柔らかい日本の餅(もち)と違い、中国の餅は小麦粉を練って固めた食べ物です。
日本では小麦で作った縄状の食べ物なので 麦縄(むぎなわ)とも呼ばれました。
宮中では唐で流行していた七夕(しちせき)の節供を旧宮中行事として行いました。七夕の節供では中国古来の故事にならって索餅を食べました。
その故事とは。
古代の帝の子供が7月7日に死んで、一本足の鬼(死霊)になって瘧(熱病)を流行らせた。そこで生前にその子供が好きだった索餅を供えて祟りを鎮めた。というもの。そこで七夕の節供では疫病除のおまじないとして索餅を食べるようになりました。
七夕の節供は日本に伝わり宮中行事として行われました。
日本では古来より7月には「お盆」や「たなばた」が行われていました。祖先の霊を迎えておもてなしする行事です。
平安時代には「七夕の節供」と「たなばた」が一緒になり、「七夕」は「たなばた」と読むようになりました。
宮中では索餅は内膳司という食事を作る部署で作られ天皇や臣下たちが食べました。宮中では正月の行事に食べたり様々な行事で食べられる縁起物になりました。神へのお供え物として使うところもありました。
「索餅はハレの日の食べ物」になりました。
疫病除のご利益を兼ね備えた縁起のいいごちそうだったのです。
索餅は平安京にある東西の市でも販売されました。
とはいっても平安時代はまだまだ高価な食べ物でした。
室町時代に素麺が誕生
宮中行事で食べられたハレの日の食べ物は素麺ではなく索餅です。
形はよく分かっていませんが小麦を練って作った縄状の食べ物でした。
小麦で作った麺も遣唐使によって伝えられたと言われます。
索餅が進化したのか、素麺の紀元は別の物なのかはわかりません。
平安時代から鎌倉時代に泣けて索麺(さくめん)というものが出始めるようになります。索とは太い縄のことですから縄状の麺類が広まり始めたようです。
索餅が索麺になったのか。別のところでできた索麺がたまたま文字が似ていたのかはわかりません。
縄状になった麺を意味する索麺は室町時代になると素麺と書かれるようになります。
室町時代になると索餅・索麺・素麺は区別がなくなってしまいます。
索餅は麺類ではありませんが、形も原料も似ている両者は次第に同じものと思われて言葉も混乱してしまったようです。

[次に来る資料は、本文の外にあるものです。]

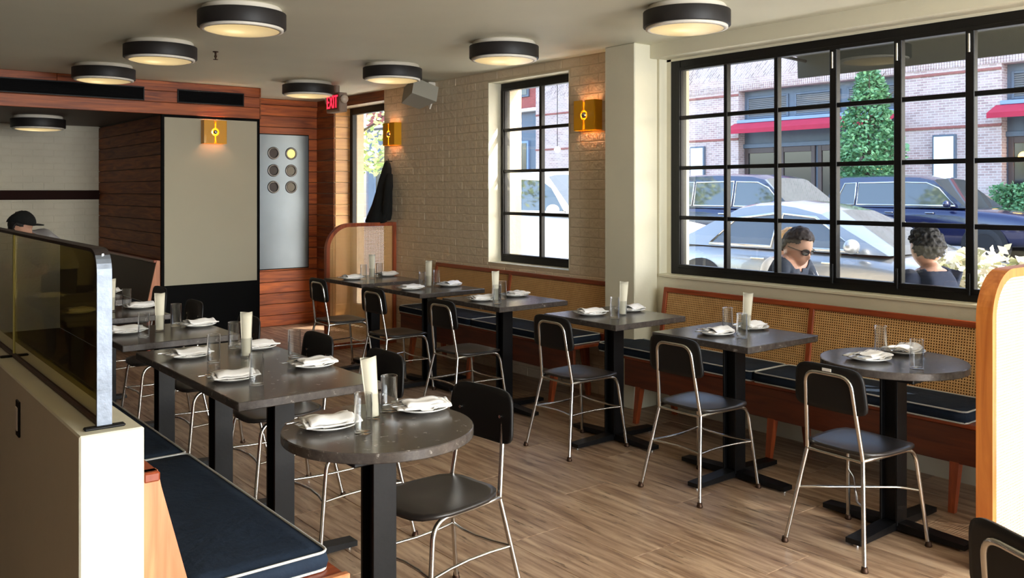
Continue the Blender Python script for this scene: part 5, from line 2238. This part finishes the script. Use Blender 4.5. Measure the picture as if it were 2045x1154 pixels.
def figure(name, label, loc, rotz, J, E, Mhead, hs, matfn, mats, group=None, vox=.008, hands=()):
    """J: dict name->(pos, radius); E: edges"""
    t = thing(name, label, 'person', loc, rotz, group)
    names = list(J)
    # fingers
    for (hname, dirv, upv) in hands:
        hp = Vector(J[hname][0])
        d, up = Vector(dirv).normalized(), Vector(upv).normalized()
        side = d.cross(up)
        for k, (off, ln) in enumerate(((-.030, .062), (-.010, .075), (.011, .078), (.031, .068))):
            b0 = hp + side * off * .8 + d * .02
            p1 = hp + side * off + d * .055
            p2 = p1 + d * ln * .5 - up * .008
            p3 = p1 + d * ln * .85 - up * .028
            ids = []
            for q, (pp_, rr) in enumerate(((b0, .012), (p1, .0095), (p2, .0085), (p3, .007))):
                nm = '%s_f%d_%d' % (hname, k, q)
                J[nm] = (tuple(pp_), rr)
                ids.append(nm)
            E += [(hname, ids[0])] + list(zip(ids[:-1], ids[1:]))
        th = [hp - side * .030, hp - side * .055 + d * .03 - up * .008, hp - side * .05 + d * .058 - up * .018]
        ids = []
        for q, (pp_, rr) in enumerate(zip(th, (.012, .010, .009))):
            nm = '%s_t_%d' % (hname, q)
            J[nm] = (tuple(pp_), rr)
            ids.append(nm)
        E += [(hname, ids[0])] + list(zip(ids[:-1], ids[1:]))
    names = list(J)
    idx = {n_: i for i, n_ in enumerate(names)}
    me = bpy.data.meshes.new('skel')
    me.from_pydata([J[n_][0] for n_ in names], [(idx[a], idx[b_]) for a, b_ in E], [])
    o = bpy.data.objects.new('skel', me)
    COL.objects.link(o)
    sk = o.modifiers.new('skin', 'SKIN')
    sk.use_smooth_shade = True
    lay = me.skin_vertices[0] if me.skin_vertices else None
    if lay is None:
        bm = bmesh.new()
        bm.from_mesh(me)
        bm.verts.layers.skin.verify()
        bm.to_mesh(me)
        bm.free()
        lay = me.skin_vertices[0]
    for i, n_ in enumerate(names):
        r_ = J[n_][1]
        r2 = r_ if isinstance(r_, (tuple, list)) else (r_, r_)
        lay.data[i].radius = r2
        lay.data[i].use_root = (i == 0)
    ss = o.modifiers.new('sub', 'SUBSURF')
    ss.levels = 2
    ss.render_levels = 2
    m1 = bake(o)
    hb = MB()
    head_mesh(hb, Mhead, hs)
    m2 = hb.mesh('head', M_skin)
    bm = bmesh.new()
    bm.from_mesh(m1)
    bmesh.ops.holes_fill(bm, edges=[e for e in bm.edges if len(e.link_faces) == 1], sides=0)
    bmesh.ops.recalc_face_normals(bm, faces=bm.faces)
    bm.from_mesh(m2)
    bmesh.ops.remove_doubles(bm, verts=bm.verts, dist=1e-5)
    m3 = bpy.data.meshes.new('raw')
    bm.to_mesh(m3)
    bm.free()
    bpy.data.objects.remove(o)
    o = bpy.data.objects.new('raw', m3)
    COL.objects.link(o)
    rm = o.modifiers.new('remesh', 'REMESH')
    rm.mode = 'VOXEL'
    rm.voxel_size = vox
    rm.use_smooth_shade = True
    sm = o.modifiers.new('smooth', 'SMOOTH')
    sm.factor = .5
    sm.iterations = 3
    m4 = bake(o)
    bpy.data.objects.remove(o)
    m4.materials.clear()
    for m in mats:
        m4.materials.append(m)
    regions = {}
    for p in m4.polygons:
        p.use_smooth = True
        mi, reg = matfn(p.center)
        p.material_index = mi
        if reg:
            regions.setdefault(reg, []).append(p.index)
    m4.name = 'body'
    body = obj('body', m4, t)
    return t, m4, regions


def shell(name, me, polys, off, mat_, parent, jitter=0.0, seed=0):
    vs, fs, mp = [], [], {}
    for pi in polys:
        p = me.polygons[pi]
        f = []
        for vi in p.vertices:
            if vi not in mp:
                v = me.vertices[vi]
                mp[vi] = len(vs)
                j = noise.noise(v.co * 55 + Vector((seed, 0, 0))) * jitter
                vs.append(v.co + v.normal * (off + j))
            f.append(mp[vi])
        fs.append(tuple(f))
    mb = MB().add(vs, fs, True)
    o = mb.build(name, mat_, parent, fix=False)
    so = o.modifiers.new('solid', 'SOLIDIFY')
    so.thickness = off * .9
    so.offset = -1
    return o


def seated(lean=.12, headpos=(.20, 0, 1.165), up=0.0):
    hx, hy, hz = headpos
    J = {
        'pelvis': ((0, 0, .50), (.125, .15)), 'waist': ((.03 + lean * .2, 0, .66), (.105, .135)), 'chest': ((.06 + lean * .6, 0, .86), (.115, .16)),
        'upper': ((.07 + lean * .85, 0, .96 + up), (.09, .13)), 'neck': ((hx - .07, 0, hz - .135), (.052, .052)), 'neck2': ((hx - .035, 0, hz - .08), (.050, .050)),
    }
    E = [('pelvis', 'waist'), ('waist', 'chest'), ('chest', 'upper'), ('upper', 'neck'), ('neck', 'neck2')]
    for s, nm in ((1, 'l'), (-1, 'r')):
        J['sh' + nm] = ((.07 + lean * .85, s * .17, .965 + up), .058)
        J['el' + nm] = ((.14 + lean, s * .23, .77), .042)
        J['wr' + nm] = ((.30 + lean, s * .10, .775), .027)
        J['ha' + nm] = ((.35 + lean, s * .08, .775), (.016, .034))
        J['hp' + nm] = ((.04, s * .10, .49), .088)
        J['kn' + nm] = ((.44, s * .13, .50), .058)
        J['an' + nm] = ((.38, s * .13, .09), .036)
        J['to' + nm] = ((.54, s * .14, .035), .034)
        E += [('upper', 'sh' + nm), ('sh' + nm, 'el' + nm), ('el' + nm, 'wr' + nm), ('wr' + nm, 'ha' + nm), ('pelvis', 'hp' + nm), ('hp' + nm, 'kn' + nm), ('kn' + nm, 'an' + nm), ('an' + nm, 'to' + nm)]
    return J, E


def make_man(label, loc, rotz, headpos, yaw, pitch, hairmat, shirtmat, style, sunglasses=False, lean=.12, scale=1.0, skin=None, up=.0):
    skin = skin or M_skin
    J, E = seated(lean, headpos, up)
    Mh = Matrix.Translation(headpos) @ Matrix.Rotation(yaw, 4, 'Z') @ Matrix.Rotation(pitch, 4, 'Y')
    Mi = Mh.inverted()
    neckz = headpos[2] - .165

    def matfn(c):
        h = Mi @ Vector(c)
        h = h / 1.13
        if c[2] > headpos[2] - .15 and h.length < .148:
            hz_ = h.z / .12
            bx = h.x / .098
            # hair region
            lim = .42 + .25 * max(0, bx) ** 2 - 1.15 * max(0, -bx) - (.10 if abs(h.y) > .05 else 0)
            if style == 'long':
                lim -= .3
            hairy = (hz_ > lim) and not (bx > .45 and hz_ < .62) and not (abs(h.y) > .068 and hz_ < .22 and -.3 < bx < .15)
            return 0, ('hair' if hairy else None)
        if c[2] < .58 and c[0] < .6 and not (c[2] > .5 and abs(c[1]) < .3 and c[0] < .02):
            if c[2] < .07:
                return 2, 'shoe'
            return 1, 'trousers'
        arm = c[0] > .20 + lean and c[2] < .83
        if arm and c[2] > .6:
            return 0, None
        uz = .96 + up
        dn = math.hypot(c[0] - (headpos[0] - .085), c[1])
        front = max(0, c[0] - (headpos[0] - .11))
        if c[0] < headpos[0] - .085 and c[2] < uz + .055:
            return 0, 'shirt'
        if c[2] < uz + .14 and (c[2] < uz + .0 - .35 * front or dn > .078 + (.03 if front > .02 and abs(c[1]) < .05 else 0)) and h.length > .125:
            return 0, 'shirt'
        return 0, None
    t, me, reg = figure('person', label, loc, rotz, J, E, Mh, 1.13, matfn, [skin, M_trouser, M_tyre], None, .0065,
                        hands=(('hal', (1, -.3, 0), (0, 0, 1)), ('har', (1, .3, 0), (0, 0, 1))))
    if 'shirt' in reg:
        shell('shirt', me, reg['shirt'], .008, shirtmat, t)
    if 'hair' in reg:
        shell('hair', me, reg['hair'], .016, hairmat, t, .020 if style == 'curly' else .007, 3)
    if sunglasses:
        g = MB()
        for s in (-1, 1):
            pts = [Mh @ (1.13 * Vector((.097 - .10 * (abs(s * .033 + .026 * math.cos(a)) / .075) ** 2 * .35, s * .033 + .025 * math.cos(a), .006 + .019 * math.sin(a)))) for a in [2 * PI * k / 16 for k in range(16)]]
            g.add(pts, [tuple(range(16))], False)
            g.add([p + (Mh.to_3x3() @ Vector((.003, 0, 0))) for p in pts], [tuple(range(16))], False)
            g.tube(pts, .0028, 6, closed=True)
            g.tube([Mh @ (1.13 * Vector(q_)) for q_ in ((.088, s * .060, .012), (.04, s * .080, .010), (-.012, s * .082, .004))], .0028, 6)
        g.tube([Mh @ (1.13 * Vector((.104, -.010, .012))), Mh @ (1.13 * Vector((.106, .010, .012)))], .003, 6)
        g.build('sunglasses', M_shades, t)
    else:
        e = MB()
        for s in (-1, 1):
            e.sphere(Mh @ (1.13 * Vector((.083, s * .030, .004))), .009, 10, 8)
        e.build('eyes', M_eye, t)
    t.scale = (scale, scale, scale)
    return t


M_trouser = plain('dark_trousers', srgb(38, 42, 54), .85)
M_shades = plain('sunglass_black', srgb(16, 16, 18), .15)
M_eye = plain('eye', srgb(40, 30, 26), .3)
M_hairdark = plain('dark_brown_hair', srgb(40, 28, 24), .7, var=.25, scale=60, bump=.4, bscale=140)
M_hairblack = plain('black_hair', srgb(26, 24, 24), .65, var=.25, scale=60, bump=.6, bscale=120)
M_hairblond = plain('blond_hair', srgb(214, 168, 110), .6, var=.2, scale=60)
M_tee = plain('slate_tee', srgb(52, 60, 74), .9)
M_navyt = plain('navy_tee', srgb(28, 38, 60), .9)
M_whitet = plain('white_shirt', srgb(236, 232, 226), .9)
M_greyt = plain('light_grey_shirt', srgb(168, 168, 172), .9)

YAW_A = math.atan2(-.957, .286)
make_man('seated man in sunglasses and dark v-neck tee outside the big window, looking down', (5.37, 3.91, 0), -PI / 2 + .10, (.30, 0, 1.165), -.16, math.radians(22), M_hairdark, M_tee, 'short', True, .22, 1.0, up=.075)
stool('black stool under the seated man in sunglasses', 5.37, 3.91)
make_man('seated man with short curly black hair and navy tee, back of head to the window', (5.36, 2.54, 0), 1.22, (.19, 0, 1.205), -.38, math.radians(4), M_hairblack, M_navyt, 'curly', False, .12, 1.0, up=.05)
stool('black stool under the man with curly black hair', 5.36, 2.54)
make_man('blond person in a white shirt seated behind the man in sunglasses', (6.15, 4.35, 0), -PI / 2 - .4, (.24, 0, 1.12), 0, math.radians(15), M_hairblond, M_whitet, 'long', False, .16, 1.0)
stool('black stool under the blond person in white', 6.15, 4.35)


# ---- the man in a cap behind the smoked glass, standing bent forward
def cap_man():
    hp = (.40, 0, 1.255)
    J = {'pelvis': ((0, 0, .92), (.125, .16)), 'waist': ((.12, 0, 1.02), (.115, .15)), 'chest': ((.24, 0, 1.07), (.125, .175)), 'upper': ((.29, 0, 1.10), (.10, .15)),
         'neck': ((.34, 0, 1.15), .055), 'neck2': ((.37, 0, 1.20), .052)}
    E = [('pelvis', 'waist'), ('waist', 'chest'), ('chest', 'upper'), ('upper', 'neck'), ('neck', 'neck2')]
    for s, nm in ((1, 'l'), (-1, 'r')):
        J['sh' + nm] = ((.29, s * .18, 1.08), .06)
        J['el' + nm] = ((.38, s * .22, .87), .042)
        J['wr' + nm] = ((.50, s * .14, .84), .028)
        J['ha' + nm] = ((.56, s * .12, .83), (.016, .034))
        J['hp' + nm] = ((.0, s * .09, .88), .10)
        J['kn' + nm] = ((.02, s * .11, .50), .06)
        J['an' + nm] = ((-.03, s * .12, .09), .038)
        J['to' + nm] = ((.12, s * .13, .035), .035)
        E += [('upper', 'sh' + nm), ('sh' + nm, 'el' + nm), ('el' + nm, 'wr' + nm), ('wr' + nm, 'ha' + nm), ('pelvis', 'hp' + nm), ('hp' + nm, 'kn' + nm), ('kn' + nm, 'an' + nm), ('an' + nm, 'to' + nm)]
    Mh = Matrix.Translation(hp) @ Matrix.Rotation(1.9, 4, 'Z') @ Matrix.Rotation(math.radians(18), 4, 'Y')
    Mi = Mh.inverted()

    def matfn(c):
        h = Mi @ Vector(c)
        if h.length < .17 and c[0] > .30 and h.z > -.13:
            return 0, ('hair' if (h.z > .01 and h.x < .05) or (h.z > -.10 and h.x < -.005) else None)
        if c[2] < .86 and c[0] < .25:
            return (2, 'shoe') if c[2] < .07 else (1, 'trousers')
        if c[2] < .93 and c[0] > .36:
            return 0, None
        return 0, 'shirt'
    t, me, reg = figure('person', 'person in a black cap and light grey shirt bent forward behind the smoked glass', (1.78, 8.80, 0), PI + .55, J, E, Mh, 1.0, matfn, [M_skin, M_trouser, M_tyre], None, .008,
                        hands=(('hal', (1, 0, -.2), (0, 0, 1)), ('har', (1, 0, -.2), (0, 0, 1))))
    shell('shirt', me, reg['shirt'], .012, M_greyt, t)
    if 'hair' in reg:
        shell('hair', me, reg['hair'], .014, M_hairblack, t, .006)
    c = MB()
    c.sphere((0, 0, 0), 1, 28, 14, fn=lambda p, d: Mh @ Vector((d.x * .118 - .008, d.y * .096, .036 + .10 * min(0, d.x) * .4 + max(0, d.z) * .100)))
    c.build('cap', M_coat, t)
    b = MB()
    pts = [Mh @ Vector((.085 + .095 * math.cos(a) * (1 if True else 0), .082 * math.sin(a), .040 + .02 * math.cos(a))) for a in [(-PI / 2 + PI * k / 12) for k in range(13)]]
    b.add(pts + [p + Vector((0, 0, .006)) for p in pts], [tuple(range(13)), tuple(range(25, 12, -1))] + [(k, (k + 1) % 13, 13 + (k + 1) % 13, 13 + k) for k in range(13)], False)
    b.build('cap_brim', M_coat, t)
    return t


cap_man()

ec = thing('entrance_sun_blocker', 'added slab above the view that shades the entrance glazing from sun', 'canopy', (0, 0, 0))  # unseen slab with rods, added to keep sun off the entrance glazing
MB().bbox((5.12, 6.3, 2.86), (6.75, 9.6, 2.93), .01).build('slab', M_olive, ec)
for y in (6.5, 9.4):
    MB().tube([(5.12, y, 3.5), (6.6, y, 2.93)], .012, 8).build('tie_rod', M_blackmetal, ec)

麺類としての素麺は室町時代には現在のようになったようです。
室町時代の素麺は茹でた麺を洗って蒸して温めて食べていました。
七夕と素麺
平安時代には宮中の七夕の節供で「索餅」が食べられていました。
室町時代になると七夕の節供で素麺が食べられるようになります。
やがて江戸時代になると庶民の間にも麺類が広まりました。「梶の葉に盛った索麺は七夕の風流」とも書かれるようになり。縁起物として素麺が食べられる習慣が広まったようです。
江戸時代になると七夕に素麺を食べる習慣が庶民にも広まります。
江戸幕府は五節句(1月7日・人日の節供、3月3日上巳(桃)の節供・5月5日端午の節供・7月7日七夕の節供・9月9日重陽(効く)の節句)を指定しました。
幕府が行うのですから大名も行いますし全国の武士たちも行います。やがて七夕は庶民にも広まりました。
細く長い麺を織物の糸に見立てて裁縫の上達を祈願する。という考え方も生まれました。
江戸中期には一部の行事を除いで索餅を食べる習慣は廃れます。
でも素麺は人々の間に広まり今に伝わっています。素麺を冷やして食べる。という習慣も江戸時代に広まったようです。
現代では七夕に素麺。という習慣はあまり残ってはいませんが。
江戸時代の人々の間には疫病除や願いを込めて素麺を食べる習慣がありました。
普段はなんとなく食べている素麺ですが。
実は疫病や習い事の上達を祈願を込めて食べる縁起のいい食べ物でもあったのです。